This is one in a series of posts on the Nikon Z9. You should be able to find all the posts about that camera in the Category List on the right sidebar, below the Articles widget. There’s a drop-down menu there that you can use to get to all the posts in this series; just look for “Z9”.
One of the things that I do with a new camera to suss out how much spatial filtering exists is run a dark-field series at ISO 1000 at all timed shutter speeds. I did that today with the Z9, using single shot shutter mode, and 14-bit losslessly compressed raws. I’ll present the result as engineering dynamic range (EDR) for each of the four raw channels.
The red channel doesn’t have quite the dynamic range that the green channels do, and that’s because of Nikon’s white balance prescaling. This is a camera calibration technique that multiplies the red and blue channel counts by numbers that are burned into the camera at the factory. I think this is a brain-dead way to do this calibration; it would be more flexible to write the numbers into the metadata and do the multiplications in postproduction. But nobody asked me. At least the blue channel is not as affected as it usually is in Nikon cameras.
Here’s the same set of curves for the Z7:
The Z7 has about 2/3 of a stop more base-ISO EDR than the Z9, but is about the same at the upper end of the ISO range.
Here’s a direct comparison:
The Z9’s High Efficiency format does not affect EDR:
Neither does HEF*:
Here’s a plot of how the EDR varies with shutter speed with EFCS turned off.

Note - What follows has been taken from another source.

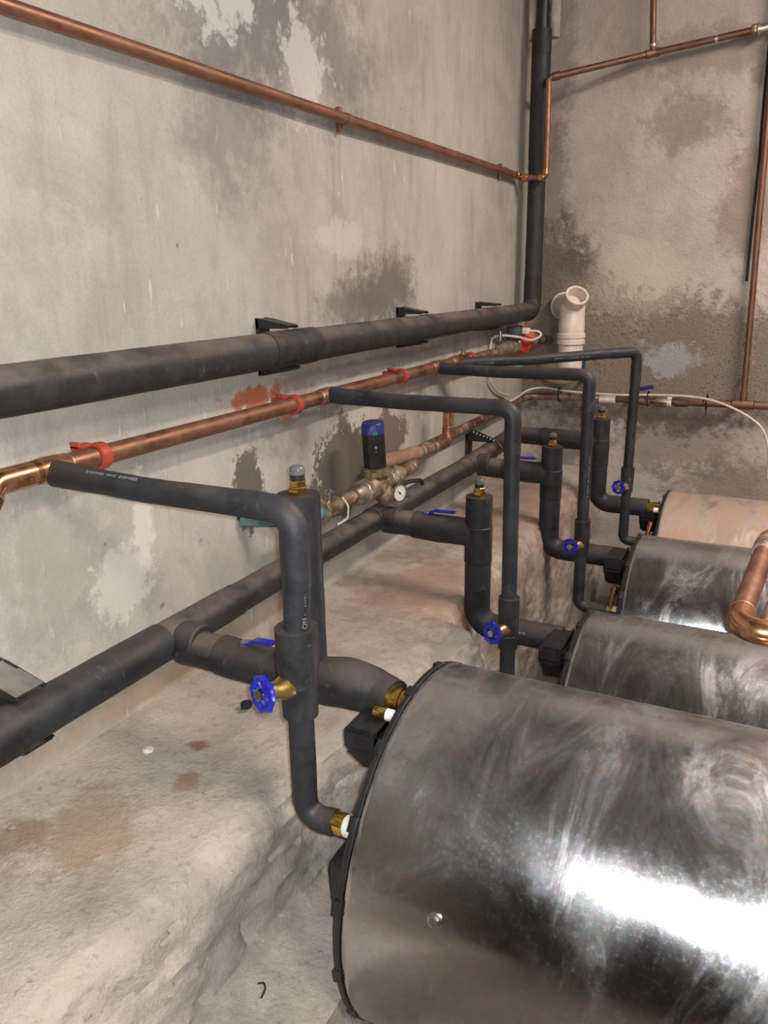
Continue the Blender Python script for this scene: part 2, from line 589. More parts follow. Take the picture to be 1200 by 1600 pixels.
def thing(name, loc, label, cat, group=None):
    o = bpy.data.objects.new(name, None)
    o.empty_display_size = 0.1
    COL.objects.link(o)
    o.location = loc
    return tag(o, label, cat, group)


def struct(name, bm, mat, label=None, base=False):
    o = obj(name, bm, mat, None, base=base)
    o['kind'] = 'structure'
    if label:
        o['label'] = label
    return o


def tube(name, pts, r, mat, parent=None, seg=20, rad=0.0, wob=0.0, cap=True, n=8, r_fn=None):
    b = B()
    sweep(b, fillet(pts, rad, n) if rad else pts, r, seg, cap, wob, r_fn)
    return obj(name, b, mat, parent)


def turned(name, prof, org, axis, mat, parent=None, seg=24):
    return obj(name, lathe(B(), prof, org, axis, seg), mat, parent)


def ring_prof(r, w, bulge=0.002):
    return [(r - bulge, -w / 2), (r, -w / 2 + bulge), (r, w / 2 - bulge), (r - bulge, w / 2)]


def hexnut(name, org, axis, r, h, mat, parent, seg=6):
    return turned(name, [(r * 0.9, 0), (r, h * 0.12), (r, h * 0.88), (r * 0.9, h)], org, axis, mat, parent, seg)


# ------------------------------------------------------------------ the room
YB, ZC, XR, YN = 3.72, 3.0, 4.4, -3.4
struct('floor', box(B(), (XR / 2, (YB + YN) / 2, -0.05), (XR + 0.4, YB - YN + 0.4, 0.1)), 'floor')
struct('ceiling', box(B(), (XR / 2, (YB + YN) / 2, ZC + 0.05), (XR + 0.4, YB - YN + 0.4, 0.1)), 'ceiling')


def wall_grid(name, o, du, dv, nu, nv, nrm, amp, mat):
    b = B()
    o, du, dv, nrm = V(o), V(du), V(dv), V(nrm)
    g_ = [[None] * (nv + 1) for _ in range(nu + 1)]
    for i in range(nu + 1):
        for j in range(nv + 1):
            p = o + du * (i / nu) + dv * (j / nv)
            h = amp * (mnoise.noise(p * 1.7) + 0.5 * mnoise.noise(p * 5.0))
            g_[i][j] = b.verts.new(p + nrm * min(h, 0.0))
    for i in range(nu):
        for j in range(nv):
            b.faces.new((g_[i][j], g_[i + 1][j], g_[i + 1][j + 1], g_[i][j + 1]))
    return struct(name, b, mat)


wl = wall_grid('wall_left', (0, YN, 0), (0, YB - YN, 0), (0, 0, ZC), 140, 60, (1, 0, 0), 0.006, 'wall_left')
wb = wall_grid('wall_back', (0, YB, 0), (XR, 0, 0), (0, 0, ZC), 100, 90, (0, -1, 0), 0.010, 'wall_back')
struct('wall_right', box(B(), (XR + 0.05, (YB + YN) / 2, ZC / 2), (0.1, YB - YN + 0.2, ZC)), 'ceiling')
struct('wall_near', box(B(), (XR / 2, YN - 0.05, ZC / 2), (XR + 0.2, 0.1, ZC)), 'ceiling')


# rough concrete ledge along the left wall, with a lower bench beside the nearest tank
def ledge():
    b = B()
    ys = [-0.6 + i * 0.02 for i in range(int((YB + 0.6) / 0.02) + 1)] + [YB]
    near = [(-0.02, 0.668), (0.05, 0.662), (0.15, 0.656), (0.25, 0.652), (0.34, 0.650), (0.39, 0.645), (0.420, 0.630), (0.434, 0.600), (0.441, 0.560), (0.446, 0.520), (0.452, 0.480), (0.462, 0.450), (0.490, 0.438), (0.54, 0.432), (0.59, 0.428), (0.618, 0.415), (0.628, 0.30), (0.634, -0.02)]
    far = [(-0.02, 0.660), (0.05, 0.658), (0.15, 0.655), (0.25, 0.655), (0.34, 0.652), (0.42, 0.648), (0.470, 0.635), (0.488, 0.605), (0.496, 0.56), (0.502, 0.50), (0.506, 0.44), (0.510, 0.38), (0.513, 0.32), (0.516, 0.26), (0.519, 0.20), (0.522, 0.14), (0.526, 0.06), (0.53, -0.02)]
    # subdivide profile
    def sub(p):
        out = []
        for (a, b_), (c, d) in zip(p, p[1:]):
            for k in range(4):
                f = k / 4
                out.append((a + (c - a) * f, b_ + (d - b_) * f))
        return out + [p[-1]]
    near, far = sub(near), sub(far)
    rows = []
    for y in ys:
        t = min(1, max(0, (y - 1.22) / 0.30))
        t = t * t * (3 - 2 * t)
        jog = -0.022 + 0.047 * min(1, max(0, (y - 0.55) / 0.9)) + 0.014 * mnoise.noise(V((0, y * 4.0, 0)))
        k_ = min(1, max(0, (y - 1.76) / 0.07))
        jog -= 0.125 * k_ * k_ * (3 - 2 * k_)
        row = []
        for i, ((xa, za), (xb, zb)) in enumerate(zip(near, far)):
            x, z = xa + (xb - xa) * t, za + (zb - za) * t
            k = i / (len(near) - 1)
            x += jog * min(1, x / 0.4) * (1 if x < 0.6 else 0.0)
            p = V((x, y, z))
            d = 0.007 * mnoise.noise(p * 5) + 0.0045 * mnoise.noise(p * 13) + 0.004 * mnoise.noise(p * 34) + 0.003 * mnoise.noise(p * 80)
            face = min(1, max(0, (x - 0.3) / 0.12))
            edge = 0.6 + 1.7 * face * (1 if z > 0.45 or t > 0.5 else 0.1)
            if x < 0.02 or z < 0.0:
                d = 0
            x2 = x + d * edge * face
            if x2 > 0.635:
                x2 = 0.635
            row.append(b.verts.new((x2, y, z + d * edge * 0.8)))
        rows.append(row)
    for a, c in zip(rows, rows[1:]):
        for k in range(len(a) - 1):
            b.faces.new((a[k], a[k + 1], c[k + 1], c[k]))
    return struct('concrete_ledge', b, 'concrete', 'rough concrete ledge running along the foot of the left wall')


ledge()

# plaster strips beside the pipe chase at the top of the corner
b = B()
for x0, y0 in ((0.040, 3.575), (0.130, 3.575)):
    pts = []
    sweep(b, densify([V((x0, y0, 2.47)), V((x0, y0, ZC))], 0.05), 0.022, 10, True, 0.25)
struct('trim_1', b, 'wall_back', 'rough plaster around the pipe chase in the corner')

# ------------------------------------------------------------------ tanks
TANKS = [
    # xt, yc, zc, label
    (0.65, 1.11, 0.565, 'galv', 'nearest galvanised steel horizontal tank, largest in view, with bright flash glare'),
    (0.735, 1.985, 0.337, 'galv', 'second galvanised tank from the camera, just behind the nearest one'),
    (0.745, 2.735, 0.337, 'galv', 'third galvanised tank, behind the copper elbow and before the dusty one'),
    (0.752, 3.392, 0.337, 'galv_dusty', 'farthest tank, its steel shell coated in pinkish dust, against the back wall'),
]
TR = 0.31
TL = 1.75


def tank(i):
    xt, yc, zc, mat, label = TANKS[i]
    X = V((1, 0, 0))
    t = thing('horizontal_tank', (xt + TL / 2, yc, 0), label, 'tank', 'row of horizontal steel tanks')
    # jacket: folded lip, shell, folded lip
    n = 96
    prof = [(TR - 0.012, 0.004), (TR - 0.004, 0.0), (TR, 0.004), (TR, 0.012)] + [(TR, 0.012 + (TL - 0.024) * k / 12) for k in range(1, 13)] + [(TR - 0.004, TL), (TR - 0.02, TL)]
    obj('jacket', lathe(B(), prof, (xt, yc, zc), X, n, close=True), mat, t, 50)
    # end cap and its rim
    obj('end_cap', lathe(B(), [(0.0, -0.020), (0.12, -0.018), (0.22, -0.013), (0.285, -0.006), (0.300, -0.002), (0.300, 0.01)], (xt, yc, zc), X, n, close=False), 'plastic', t)
    rim = obj('rim', lathe(B(), [(0.288, -0.008), (0.294, -0.012), (0.305, -0.012), (0.3105, -0.008), (0.3115, -0.001), (0.3095, 0.001)], (xt, yc, zc), X, n, close=False), 'plastic', t)
    for k in range(16):
        a = 2 * PI * (k + 0.35) / 16
        q = V((0, math.cos(a), math.sin(a)))
        rot = Matrix((X, q, X.cross(q))).transposed()
        b = B()
        box(b, V((xt, yc, zc)) + q * 0.3095 + X * -0.006, (0.014, 0.007, 0.024), rot, 0.0015)
        obj('rim_clip', b, 'plastic', rim)
    # raised ribs on the cap
    for k in range(3):
        a = PI * (0.25 + 0.25 * k)
        b = B()
        rot = Matrix.Rotation(a, 3, 'X')
        box(b, V((xt - 0.024, yc, zc)), (0.012, 0.50, 0.014), rot, 0.003)
        obj('cap_rib', b, 'plastic', t)
    # thermostat box below the outlet
    pg = [(-0.128, 0.264), (0.012, 0.264), (0.012, 0.150), (-0.066, 0.150), (-0.128, 0.222)]
    b = B()
    prism(b, [(yc + p, zc + q) for p, q in pg], 'yz', xt - 0.092, xt - 0.022, 0.008)
    bx_ = obj('thermostat_box', b, 'plastic', t)
    b = B()
    prism(b, [(yc + p * 1.03 - 0.001, zc + 0.2025 + (q - 0.2025) * 1.06) for p, q in pg], 'yz', xt - 0.036, xt - 0.030)
    obj('box_flange', b, 'plastic', bx_)
    # anode cover lower on the cap
    b = B()
    box(b, V((xt - 0.030, yc - 0.222, zc + 0.074)), (0.034, 0.070, 0.080), Matrix.Rotation(math.radians(4), 3, 'X'), 0.010)
    obj('anode_cover', b, 'plastic', t)
    # steel feet
    for xx in (xt + 0.35, xt + TL - 0.35):
        h = zc - TR * 0.86
        for s in (-1, 1):
            b = B()
            box(b, (xx, yc + s * 0.16, h / 2), (0.05, 0.04, h))
            obj('foot', b, 'steel_frame', t)
    return t


tanks = [tank(i) for i in range(4)]
# roofing bolts in the jackets
for ti, p in ((0, V((0.797, 0.821, 0.676))), (2, V((0.86, 2.4475, 0.452)))):
    xt, yc, zc, *_ = TANKS[ti]
    nrm_ = V((0, p.y - yc, p.z - zc)).normalized()
    p = V((p.x, yc, zc)) + nrm_ * TR
    w = turned('bolt_washer', [(0.0, 0.0), (0.0115, 0.0), (0.0115, 0.002), (0.010, 0.003), (0.0, 0.003)], p, nrm_, 'steel_nut', tanks[ti])
    hexnut('bolt_head', p + nrm_ * 0.003, nrm_, 0.0075, 0.006, 'steel_nut', w)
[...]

You can see that something happens at around half a second that raises the EDR. Probably some kind of digital signal processing: I’ll be looking at that. As the shutter speeds get longer, the EDR drops because of dark current.
Guangdong Pan says
The Z7 EDR plot starts at a much lower value than the Z9’s ISO 100.
JimK says
There is an omission in this post: the ISO 64 and 80 values for the Z9. I’ll fix that tomorrow.
JimK says
Fixed now.
Glen PS says
How does the EDR vs Exposure Duration compare to the Z7?
JimK says
https://blog.kasson.com/nikon-z6-7/nikon-z7-lenr/
Steve Porter says
I’ve looked at all your results as well as those of Bill Claff’s—all very interesting. It looks from the curve that the EDR advantages of low ISOs (say, 64-125) vs. ISO 500 are even less in your results than Bill’s. Looking at all data can you summarize the meaningful advantages of shooting at ISO 64-125 vs. 500 for the Z9? Thanks!
JimK says
I’ll be doing a visual demonstration of that very thig. Stay tuned.
Steven Porter says
Thanks very much for this info. I really hope you do this very soon, as I am heading to Ecuador in 3 weeks with two Z9s. Obviously in the cloud forest one does not often get the chance to shoot at ISOs in the 64-125 range, but sometimes with perched birds it is a possibility. I am trying to decide if it is even worth the bother as opposed to just staying at 500. So very much looking forward to your thoughts!